● **Data extract**
■ ■ ■ ■ ■

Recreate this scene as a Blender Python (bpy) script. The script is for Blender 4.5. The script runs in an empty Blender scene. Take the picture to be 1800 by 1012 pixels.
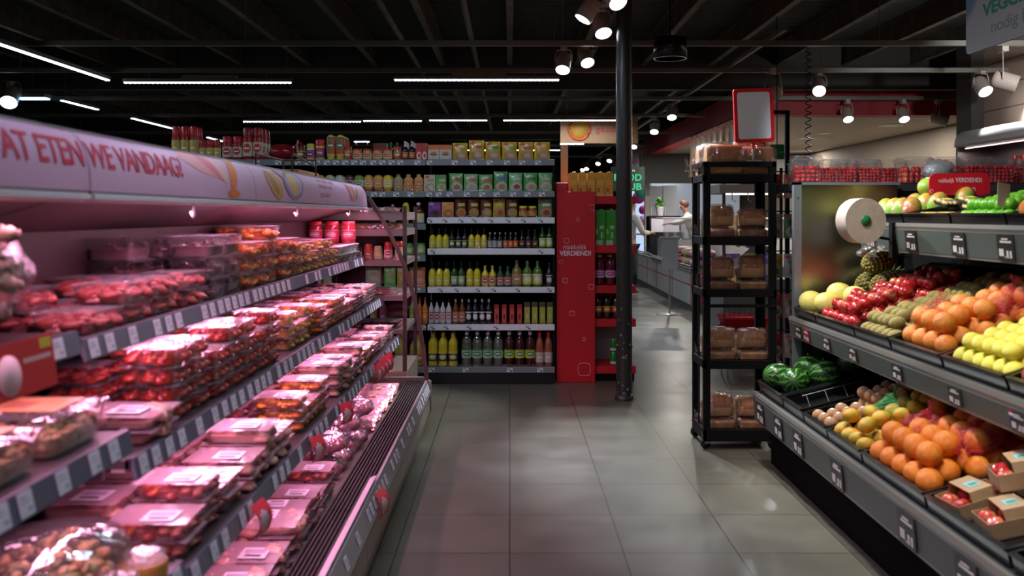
import bpy, math, random
from mathutils import Vector, Matrix, noise
random.seed(7)
R = math.radians
SC = bpy.context.scene
COL = SC.collection
F = 1563.0                      # focal length of the photograph in pixels (1800 wide)

# ------------------------------------------------------------------ camera, world, exposure
cd = bpy.data.cameras.new('camera'); cam = bpy.data.objects.new('camera', cd); COL.objects.link(cam)
cam.location = (0, 0, 1.5); cam.rotation_euler = (R(90), 0, 0)
cd.sensor_width = 36; cd.lens = F / 1800 * 36; cd.shift_x = 4 / 1800; cd.shift_y = -130 / 1800
cd.clip_start = .05; cd.clip_end = 100
cd.dof.use_dof = True; cd.dof.focus_distance = 7.6; cd.dof.aperture_fstop = 2.6
SC.camera = cam
W = bpy.data.worlds.new('world'); SC.world = W; W.use_nodes = True
W.node_tree.nodes['Background'].inputs[0].default_value = (.6, .7, .9, 1)
W.node_tree.nodes['Background'].inputs[1].default_value = .05
vs = SC.view_settings; vs.view_transform = 'Standard'; vs.look = 'None'; vs.gamma = 1; vs.exposure = -0.22
cy = SC.cycles
cy.max_bounces = 7; cy.diffuse_bounces = 3; cy.glossy_bounces = 3; cy.transmission_bounces = 4; cy.transparent_max_bounces = 12
cy.caustics_reflective = False; cy.caustics_refractive = False; cy.sample_clamp_indirect = 4; cy.use_light_tree = True

def area(name, loc, sx, sy, power, color=(1, 1, 1), rot=(0, 0, 0), spread=180):
    l = bpy.data.lights.new(name, 'AREA'); l.shape = 'RECTANGLE'; l.size = sx; l.size_y = sy
    l.energy = power; l.color = color; l.spread = R(spread)
    o = bpy.data.objects.new(name, l); COL.objects.link(o); o.location = loc; o.rotation_euler = rot
    return o
LIGHT = dict(strip=14.0, spot=250.0, fruit=150.0, cooler=4.4)
# ------------------------------------------------------------------ materials
_M = {}
def _new(key):
    m = bpy.data.materials.new(key); m.use_nodes = True
    return m, m.node_tree.nodes, m.node_tree.links
def col(c, rough=.5, metal=0, emit=0, coat=0, c2=None, scale=8, bump=0, bscale=40, spec=.5, detail=3, thr=None, stretch=None):
    """plain or two-colour noise material, cached"""
    key = ('m', tuple(c), rough, metal, emit, coat, tuple(c2) if c2 else None, scale, bump, bscale, spec, thr, stretch)
    if key in _M: return _M[key]
    m, N, L = _new('surface'); b = N['Principled BSDF']
    b.inputs['Base Color'].default_value = (*c, 1); b.inputs['Roughness'].default_value = rough
    b.inputs['Metallic'].default_value = metal; b.inputs['Coat Weight'].default_value = coat
    b.inputs['Specular IOR Level'].default_value = spec
    if emit: b.inputs['Emission Color'].default_value = (*c, 1); b.inputs['Emission Strength'].default_value = emit
    tc = None
    if c2 or bump:
        tc = N.new('ShaderNodeTexCoord'); mp = N.new('ShaderNodeMapping'); L.new(tc.outputs['Object'], mp.inputs[0])
        if stretch: mp.inputs['Scale'].default_value = stretch
    if c2:
        n = N.new('ShaderNodeTexNoise'); n.inputs['Scale'].default_value = scale; n.inputs['Detail'].default_value = detail
        r = N.new('ShaderNodeValToRGB'); a, z = thr or (.4, .6)
        r.color_ramp.elements[0].position = a; r.color_ramp.elements[1].position = z
        r.color_ramp.elements[0].color = (*c, 1); r.color_ramp.elements[1].color = (*c2, 1)
        L.new(mp.outputs[0], n.inputs['Vector']); L.new(n.outputs['Fac'], r.inputs[0]); L.new(r.outputs[0], b.inputs['Base Color'])
    if bump:
        n = N.new('ShaderNodeTexNoise'); n.inputs['Scale'].default_value = bscale
        u = N.new('ShaderNodeBump'); u.inputs['Strength'].default_value = bump; u.inputs['Distance'].default_value = .01
        L.new(mp.outputs[0], n.inputs['Vector']); L.new(n.outputs['Fac'], u.inputs['Height']); L.new(u.outputs[0], b.inputs['Normal'])
    _M[key] = m
    return m
def film(tint=(1, 1, 1), milk=.0, gloss=.10, rough=.12, bump=.4, bscale=22, milkc=(.9, .9, .92)):
    """thin clear plastic: see-through, shiny, optionally a little milky"""
    key = ('f', tint, milk, gloss, rough, bump, bscale, milkc)
    if key in _M: return _M[key]
    m, N, L = _new('clear_plastic'); N.remove(N['Principled BSDF']); out = N['Material Output']
    t = N.new('ShaderNodeBsdfTransparent'); t.inputs[0].default_value = (*tint, 1)
    g = N.new('ShaderNodeBsdfGlossy'); g.inputs['Roughness'].default_value = rough
    d = N.new('ShaderNodeBsdfDiffuse'); d.inputs[0].default_value = (*milkc, 1)
    lw = N.new('ShaderNodeLayerWeight'); lw.inputs[0].default_value = .35
    mr = N.new('ShaderNodeMapRange'); mr.inputs['To Min'].default_value = gloss; mr.inputs['To Max'].default_value = .5
    L.new(lw.outputs['Facing'], mr.inputs[0])
    a = N.new('ShaderNodeMixShader'); a.inputs[0].default_value = milk; L.new(t.outputs[0], a.inputs[1]); L.new(d.outputs[0], a.inputs[2])
    x = N.new('ShaderNodeMixShader'); L.new(mr.outputs[0], x.inputs[0]); L.new(a.outputs[0], x.inputs[1]); L.new(g.outputs[0], x.inputs[2])
    L.new(x.outputs[0], out.inputs[0])
    if bump:
        tc = N.new('ShaderNodeTexCoord'); n = N.new('ShaderNodeTexNoise'); n.inputs['Scale'].default_value = bscale
        u = N.new('ShaderNodeBump'); u.inputs['Strength'].default_value = bump; u.inputs['Distance'].default_value = .02
        L.new(tc.outputs['Object'], n.inputs['Vector']); L.new(n.outputs['Fac'], u.inputs['Height'])
        L.new(u.outputs[0], g.inputs['Normal']); L.new(u.outputs[0], lw.inputs['Normal'])
    _M[key] = m
    return m
def glow(c, s):
    key = ('e', c, s)
    if key in _M: return _M[key]
    m, N, L = _new('lit_surface'); N.remove(N['Principled BSDF']); e = N.new('ShaderNodeEmission')
    e.inputs[0].default_value = (*c, 1); e.inputs[1].default_value = s; L.new(e.outputs[0], N['Material Output'].inputs[0])
    _M[key] = m
    return m
BLACK = col((.007, .007, .007), .6, spec=.15); BLACKG = col((.01, .01, .011), .2); WHITE = col((.8, .8, .8), .5)
RED = col((.62, .012, .02), .45); CLEAR = film(); STEEL = col((.6, .6, .6), .3, 1); GREYM = col((.17, .19, .2), .4, .3)
TAGW = col((.78, .8, .83), .5); INK = col((.03, .03, .03), .6); BROWN = col((.06, .03, .025), .4)

# ------------------------------------------------------------------ mesh helper
class MB:
    def __init__(s): s.v = []; s.f = []; s.m = []; s.s = []
    def add(s, vs, fs, m=0, sm=False, M=None):
        k = len(s.v)
        s.v += [tuple(M @ Vector(p)) for p in vs] if M else [tuple(p) for p in vs]
        for i, f in enumerate(fs):
            s.f.append([k + j for j in f]); s.m.append(m[i] if isinstance(m, list) else m); s.s.append(sm)
        return s
    def box(s, x0, x1, y0, y1, z0, z1, m=0, M=None):
        vs = [(x, y, z) for z in (z0, z1) for y in (y0, y1) for x in (x0, x1)]
        return s.add(vs, [(0, 2, 3, 1), (4, 5, 7, 6), (0, 1, 5, 4), (2, 6, 7, 3), (0, 4, 6, 2), (1, 3, 7, 5)], m, False, M)
    def bbox(s, x0, x1, y0, y1, z0, z1, b=.004, m=0, M=None):
        """box with chamfered edges"""
        X, Y, Z = (x0, x1), (y0, y1), (z0, z1); vs = []; 
        for iz in (0, 1):
            for iy in (0, 1):
                for ix in (0, 1):
                    dx, dy, dz = (b if ix == 0 else -b), (b if iy == 0 else -b), (b if iz == 0 else -b)
                    x, y, z = X[ix], Y[iy], Z[iz]
                    vs += [(x, y + dy, z + dz), (x + dx, y, z + dz), (x + dx, y + dy, z)]
        c = lambda ix, iy, iz, a: (iz * 4 + iy * 2 + ix) * 3 + a
        fs = []
        for q in (0, 1):
            fs.append([c(q, 0, 0, 0), c(q, 1, 0, 0), c(q, 1, 1, 0), c(q, 0, 1, 0)][::1 if q else -1])
            fs.append([c(0, q, 0, 1), c(0, q, 1, 1), c(1, q, 1, 1), c(1, q, 0, 1)][::1 if q else -1])
            fs.append([c(0, 0, q, 2), c(1, 0, q, 2), c(1, 1, q, 2), c(0, 1, q, 2)][::1 if q else -1])
        for p in (0, 1):
            for q in (0, 1):
                fs += [[c(p, q, 0, 0), c(p, q, 1, 0), c(p, q, 1, 1), c(p, q, 0, 1)], [c(p, 0, q, 0), c(p, 1, q, 0), c(p, 1, q, 2), c(p, 0, q, 2)],
                       [c(0, p, q, 1), c(1, p, q, 1), c(1, p, q, 2), c(0, p, q, 2)]]
        for i in range(8): fs.append([i * 3, i * 3 + 1, i * 3 + 2])
        return s.add(vs, fs, m, False, M)
    def loft(s, rings, m=0, sm=True, cap=(True, True), M=None, closed=True):
        n = len(rings[0]); vs = [p for r in rings for p in r]; fs = []
        mm = []
        for i in range(len(rings) - 1):
            for j in range(n if closed else n - 1):
                k = (j + 1) % n; fs.append((i * n + j, i * n + k, (i + 1) * n + k, (i + 1) * n + j))
                mm.append(m[i] if isinstance(m, list) else m)
        s.add(vs, fs, mm, sm, M)
        if cap[0]: s.add(rings[0], [tuple(range(n))[::-1]], mm[0], False, M)
        if cap[1]: s.add(rings[-1], [tuple(range(n))], mm[-1], False, M)
        return s
    def lathe(s, prof, n=16, m=0, M=None, sm=True, cap=(True, True), sy=1):
        rings = [[(r * math.cos(2 * math.pi * j / n), r * sy * math.sin(2 * math.pi * j / n), z) for j in range(n)] for r, z in prof]
        return s.loft(rings, m, sm, cap, M)
    def prismy(s, poly, y0, y1, m=0, sm=False, cap=True):
        """profile of (x, z) run along y"""
        n = len(poly)
        s.loft([[(x, y0, z) for x, z in poly], [(x, y1, z) for x, z in poly]], m, sm, (cap, cap))
        return s
    def tube(s, pts, r, n=8, m=0, M=None):
        pts = [Vector(p) for p in pts]; rings = []
        for i, p in enumerate(pts):
            d = (pts[min(i + 1, len(pts) - 1)] - pts[max(i - 1, 0)]).normalized()
            a = d.cross(Vector((0, 0, 1)) if abs(d.z) < .9 else Vector((1, 0, 0))).normalized(); b = d.cross(a)
            rings.append([tuple(p + r * (a * math.cos(t * 2 * math.pi / n) + b * math.sin(t * 2 * math.pi / n))) for t in range(n)])
        return s.loft(rings, m, True, (True, True), M)
    def ball(s, c=(0, 0, 0), r=(1, 1, 1), nu=14, nv=9, m=0, fn=None, M=None):
        if not isinstance(r, tuple): r = (r, r, r)
        vs = []; 
        for i in range(nv + 1):
            t = math.pi * i / nv
            for j in range(nu):
                p = 2 * math.pi * j / nu
                d = Vector((math.sin(t) * math.cos(p), math.sin(t) * math.sin(p), -math.cos(t)))
                k = fn(d) if fn else 1
                vs.append((c[0] + r[0] * d.x * k, c[1] + r[1] * d.y * k, c[2] + r[2] * d.z * k))
        fs = [(i * nu + j, i * nu + (j + 1) % nu, (i + 1) * nu + (j + 1) % nu, (i + 1) * nu + j) for i in range(nv) for j in range(nu)]
        return s.add(vs, fs, m, True, M)
    def grid(s, fn, nu, nv, m=0, sm=True, pat=None, M=None):
        """fn(u, v) -> point; pat(u, v) -> material index"""
        vs = [fn(i / nu, j / nv) for j in range(nv + 1) for i in range(nu + 1)]; fs = []; mm = []
        for j in range(nv):
            for i in range(nu):
                k = j * (nu + 1) + i; fs.append((k, k + 1, k + nu + 2, k + nu + 1))
                mm.append(pat((i + .5) / nu, (j + .5) / nv) if pat else m)
        return s.add(vs, fs, mm, sm, M)
    def build(s, name, mats, parent=None, loc=None):
        me = bpy.data.meshes.new(name); me.from_pydata(s.v, [], s.f)
        if not isinstance(mats, (list, tuple)): mats = [mats]
        for m in mats: me.materials.append(m)
        me.polygons.foreach_set('material_index', s.m); me.polygons.foreach_set('use_smooth', s.s); me.update()
        o = bpy.data.objects.new(name, me); COL.objects.link(o)
        if parent: o.parent = parent
        if loc: o.location = loc
        return o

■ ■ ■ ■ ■

● **The exercise**
Leave the pictures out and reproduce exactly the lines from the top of the listing above through the line with "cy.caustics_reflective = False;".

● **Result of the exercise**
Recreate this scene as a Blender Python (bpy) script. The script is for Blender 4.5. The script runs in an empty Blender scene. Take the picture to be 1800 by 1012 pixels.
import bpy, math, random
from mathutils import Vector, Matrix, noise
random.seed(7)
R = math.radians
SC = bpy.context.scene
COL = SC.collection
F = 1563.0                      # focal length of the photograph in pixels (1800 wide)

# ------------------------------------------------------------------ camera, world, exposure
cd = bpy.data.cameras.new('camera'); cam = bpy.data.objects.new('camera', cd); COL.objects.link(cam)
cam.location = (0, 0, 1.5); cam.rotation_euler = (R(90), 0, 0)
cd.sensor_width = 36; cd.lens = F / 1800 * 36; cd.shift_x = 4 / 1800; cd.shift_y = -130 / 1800
cd.clip_start = .05; cd.clip_end = 100
cd.dof.use_dof = True; cd.dof.focus_distance = 7.6; cd.dof.aperture_fstop = 2.6
SC.camera = cam
W = bpy.data.worlds.new('world'); SC.world = W; W.use_nodes = True
W.node_tree.nodes['Background'].inputs[0].default_value = (.6, .7, .9, 1)
W.node_tree.nodes['Background'].inputs[1].default_value = .05
vs = SC.view_settings; vs.view_transform = 'Standard'; vs.look = 'None'; vs.gamma = 1; vs.exposure = -0.22
cy = SC.cycles
cy.max_bounces = 7; cy.diffuse_bounces = 3; cy.glossy_bounces = 3; cy.transmission_bounces = 4; cy.transparent_max_bounces = 12
cy.caustics_reflective = False; cy.caustics_refractive = False; cy.sample_clamp_indirect = 4; cy.use_light_tree = True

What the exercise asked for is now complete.